# TASK INPUT:
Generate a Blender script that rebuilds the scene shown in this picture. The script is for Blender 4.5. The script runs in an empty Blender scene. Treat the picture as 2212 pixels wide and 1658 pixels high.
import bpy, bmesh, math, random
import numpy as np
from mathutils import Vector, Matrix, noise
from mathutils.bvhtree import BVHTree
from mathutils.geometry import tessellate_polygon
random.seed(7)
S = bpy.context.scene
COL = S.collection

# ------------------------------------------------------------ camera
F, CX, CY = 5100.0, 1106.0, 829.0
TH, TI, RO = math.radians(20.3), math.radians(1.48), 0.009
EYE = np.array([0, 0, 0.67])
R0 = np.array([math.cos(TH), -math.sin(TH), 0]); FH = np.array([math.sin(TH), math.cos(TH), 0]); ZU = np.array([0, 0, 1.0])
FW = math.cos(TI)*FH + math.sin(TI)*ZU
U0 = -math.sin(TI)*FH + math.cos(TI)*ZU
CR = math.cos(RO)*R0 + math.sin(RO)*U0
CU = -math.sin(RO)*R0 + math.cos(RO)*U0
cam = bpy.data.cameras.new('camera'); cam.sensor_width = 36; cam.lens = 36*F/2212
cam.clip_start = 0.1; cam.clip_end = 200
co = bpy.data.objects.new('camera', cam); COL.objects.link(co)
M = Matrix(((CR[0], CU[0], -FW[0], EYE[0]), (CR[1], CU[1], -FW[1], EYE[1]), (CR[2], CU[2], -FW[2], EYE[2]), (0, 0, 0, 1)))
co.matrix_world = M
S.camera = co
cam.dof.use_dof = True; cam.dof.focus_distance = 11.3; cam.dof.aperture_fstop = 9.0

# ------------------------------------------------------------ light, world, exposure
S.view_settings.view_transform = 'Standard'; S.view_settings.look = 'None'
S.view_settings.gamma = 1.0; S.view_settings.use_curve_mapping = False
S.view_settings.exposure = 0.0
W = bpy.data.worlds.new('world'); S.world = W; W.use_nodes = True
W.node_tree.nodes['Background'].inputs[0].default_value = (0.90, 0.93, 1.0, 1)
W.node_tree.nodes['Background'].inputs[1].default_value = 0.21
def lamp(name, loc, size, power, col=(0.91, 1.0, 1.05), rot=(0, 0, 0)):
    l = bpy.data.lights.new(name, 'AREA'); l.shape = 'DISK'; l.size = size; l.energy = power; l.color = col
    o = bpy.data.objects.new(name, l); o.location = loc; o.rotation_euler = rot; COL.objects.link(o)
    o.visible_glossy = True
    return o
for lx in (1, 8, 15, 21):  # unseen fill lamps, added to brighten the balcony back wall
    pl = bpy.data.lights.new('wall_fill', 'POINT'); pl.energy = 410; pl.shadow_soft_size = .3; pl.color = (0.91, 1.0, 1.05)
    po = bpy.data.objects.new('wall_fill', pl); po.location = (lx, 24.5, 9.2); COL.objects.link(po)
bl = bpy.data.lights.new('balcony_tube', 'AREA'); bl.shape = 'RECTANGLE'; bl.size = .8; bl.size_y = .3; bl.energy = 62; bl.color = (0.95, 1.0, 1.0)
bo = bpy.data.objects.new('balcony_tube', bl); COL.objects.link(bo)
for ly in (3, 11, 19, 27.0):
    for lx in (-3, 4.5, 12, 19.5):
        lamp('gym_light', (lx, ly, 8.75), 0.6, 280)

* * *

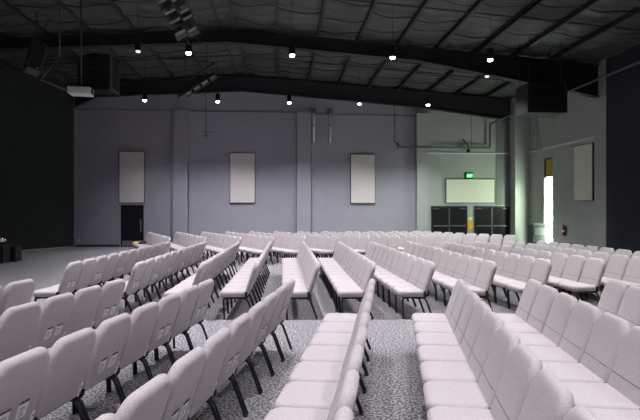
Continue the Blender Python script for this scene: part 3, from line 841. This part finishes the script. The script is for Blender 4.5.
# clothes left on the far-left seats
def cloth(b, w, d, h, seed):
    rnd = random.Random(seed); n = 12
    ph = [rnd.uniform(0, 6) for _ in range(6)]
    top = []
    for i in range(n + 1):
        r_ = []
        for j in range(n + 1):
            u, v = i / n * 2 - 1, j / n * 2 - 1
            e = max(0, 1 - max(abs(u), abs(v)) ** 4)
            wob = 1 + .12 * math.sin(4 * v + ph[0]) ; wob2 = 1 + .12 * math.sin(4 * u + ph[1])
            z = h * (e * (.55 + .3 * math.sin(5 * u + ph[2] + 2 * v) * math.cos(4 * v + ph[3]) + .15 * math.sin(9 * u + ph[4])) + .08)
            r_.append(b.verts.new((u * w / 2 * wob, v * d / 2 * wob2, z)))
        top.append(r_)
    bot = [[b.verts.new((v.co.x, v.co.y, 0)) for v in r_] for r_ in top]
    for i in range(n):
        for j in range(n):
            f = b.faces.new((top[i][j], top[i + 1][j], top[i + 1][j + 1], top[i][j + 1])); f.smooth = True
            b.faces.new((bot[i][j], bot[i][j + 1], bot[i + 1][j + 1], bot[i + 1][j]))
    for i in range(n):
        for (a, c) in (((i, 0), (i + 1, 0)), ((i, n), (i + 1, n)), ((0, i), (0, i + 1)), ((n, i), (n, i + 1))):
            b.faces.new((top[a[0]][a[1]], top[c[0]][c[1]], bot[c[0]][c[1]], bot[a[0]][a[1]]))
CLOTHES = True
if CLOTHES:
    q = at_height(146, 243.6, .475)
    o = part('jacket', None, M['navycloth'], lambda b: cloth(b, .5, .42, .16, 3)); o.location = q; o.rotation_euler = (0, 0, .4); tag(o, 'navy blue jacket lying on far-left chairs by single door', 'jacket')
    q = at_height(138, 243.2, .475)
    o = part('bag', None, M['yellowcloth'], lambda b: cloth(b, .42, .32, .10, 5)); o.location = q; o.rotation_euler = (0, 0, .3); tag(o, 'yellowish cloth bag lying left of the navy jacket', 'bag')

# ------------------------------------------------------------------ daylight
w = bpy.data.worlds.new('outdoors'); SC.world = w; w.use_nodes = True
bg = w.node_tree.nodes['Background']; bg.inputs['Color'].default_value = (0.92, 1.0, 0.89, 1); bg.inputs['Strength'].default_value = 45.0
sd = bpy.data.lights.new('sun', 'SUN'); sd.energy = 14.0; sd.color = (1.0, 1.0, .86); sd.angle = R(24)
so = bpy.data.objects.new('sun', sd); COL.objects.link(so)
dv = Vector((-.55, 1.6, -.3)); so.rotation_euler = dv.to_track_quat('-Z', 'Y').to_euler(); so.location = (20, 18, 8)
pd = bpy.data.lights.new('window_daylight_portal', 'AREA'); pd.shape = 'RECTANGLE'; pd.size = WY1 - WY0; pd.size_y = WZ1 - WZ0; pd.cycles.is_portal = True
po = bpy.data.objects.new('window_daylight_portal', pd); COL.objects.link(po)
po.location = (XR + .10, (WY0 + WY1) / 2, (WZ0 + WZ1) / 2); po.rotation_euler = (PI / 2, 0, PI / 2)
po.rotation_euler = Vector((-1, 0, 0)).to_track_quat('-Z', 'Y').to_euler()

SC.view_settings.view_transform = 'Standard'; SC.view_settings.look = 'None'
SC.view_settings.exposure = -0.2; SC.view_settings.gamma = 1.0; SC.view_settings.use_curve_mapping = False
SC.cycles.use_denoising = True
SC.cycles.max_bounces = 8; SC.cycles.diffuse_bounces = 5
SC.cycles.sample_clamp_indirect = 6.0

# WORK TO COMPLETE:
Select and copy every line of the material that holds the string "script".

# TASK RESPONSE:
Generate a Blender script that rebuilds the scene shown in this picture. The script is for Blender 4.5. The script runs in an empty Blender scene. Treat the picture as 2212 pixels wide and 1658 pixels high.
Continue the Blender Python script for this scene: part 3, from line 841. This part finishes the script. The script is for Blender 4.5.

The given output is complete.